When will CBA report its latest earnings?
Commonwealth Bank of Australia (CBA) is set to report its results for the half-year ending 31 December 2025 on Wednesday, 11 February 2026.
This report comes amidst a complex landscape: banking fundamentals remain resilient, but margin and cost pressures are mounting. The market is bracing for the potential impact of higher interest rates, with approximately 40 basis points (bp) of Reserve Bank of Australia (RBA) hikes now priced in for this year.
FY 2025 highlights
In its full-year (FY) 2025, delivered back in mid-August, CBA posted a solid scorecard. Cash net profit after tax (NPAT) climbed 4% to A$10.25 billion, buoyed by lending growth across home and business segments. The bank’s net interest margin (NIM) held steady at 2.08% (up 9 bp), while loan impairment expenses dropped 9% to A$726 million, demonstrating benign credit conditions.
Operating income rose 5% to A$28.47 billion, though expenses increased by 6% as inflation, tech investments, and staffing costs took their toll.

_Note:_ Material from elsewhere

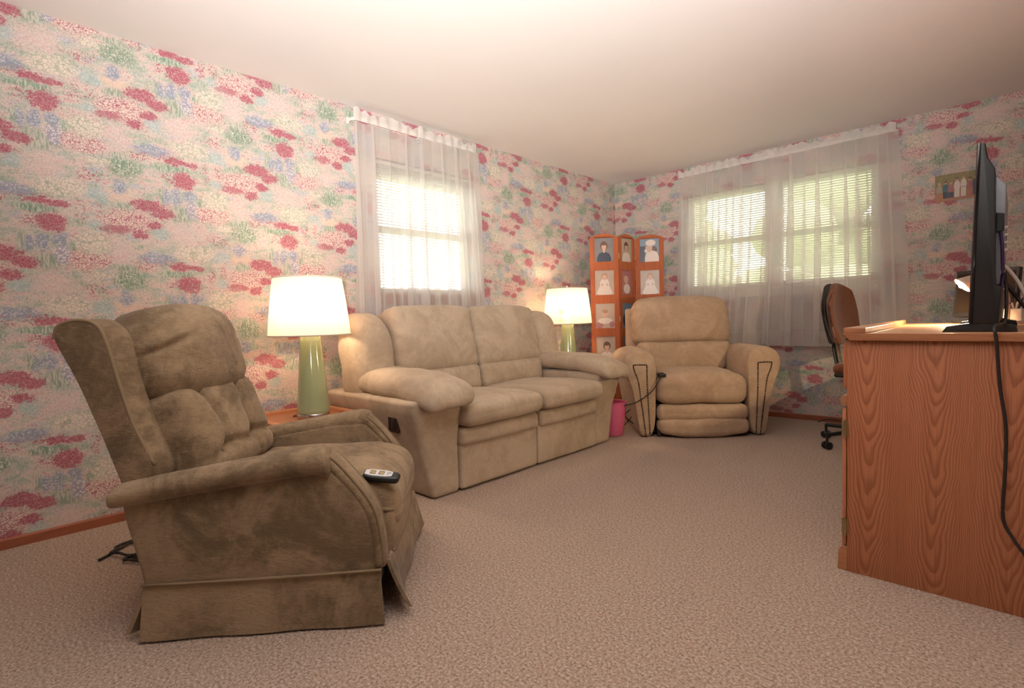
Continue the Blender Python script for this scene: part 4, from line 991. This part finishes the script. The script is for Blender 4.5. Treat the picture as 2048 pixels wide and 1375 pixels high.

Shareholders were rewarded with a record full-year dividend of A$4.85 per share (fully franked, up 4%) and an extension of the A$1 billion share buyback.
Despite these solid numbers, the market gave CBA the thumbs down. On the day of the release (13 August 2025), it’s shares took a 5.41% dive to $169.12.
Investors fixated on the stock’s high valuation – trading at approximately 30 times forward earnings, well above local and global peers. When you are priced for perfection, a result that is merely ‘in line’ with expectations without a shiny earnings upgrade often feels like a letdown.
The selling pressure was further fuelled by anxieties over margin compression (thanks to fierce competition for deposits), rising operating costs, and a soft spot in retail banking earnings. Essentially, the cautious FY 2026 outlook lacked the positive surprises investors needed to justify paying a premium price.
The sell-off gathered pace on 11 November 2025 following CBA’s first quarter (Q1) 2026 trading update as its shares finished 6.59% lower at $163.40. While the update showed unaudited cash NPAT around A$2.6 billion – up 2% year-on-year (YoY) – driven by strong retail deposit growth and lending expansion, the headwinds were hard to ignore.
- Core earnings of approximately A$3.9 billion missed consensus by about 2%, largely due to unexpected costs, including a NZ$136 million class action settlement
- Operating expenses (excluding one-offs) crept up by 4%, driven by stubborn wage and vendor inflation
- Operating income managed a 3% rise, helped by higher markets income and volume-driven fees
- Crucially, NIM was reported as ‘slightly lower’, a victim of deposit switching, competition, and shifting cash rate dynamics.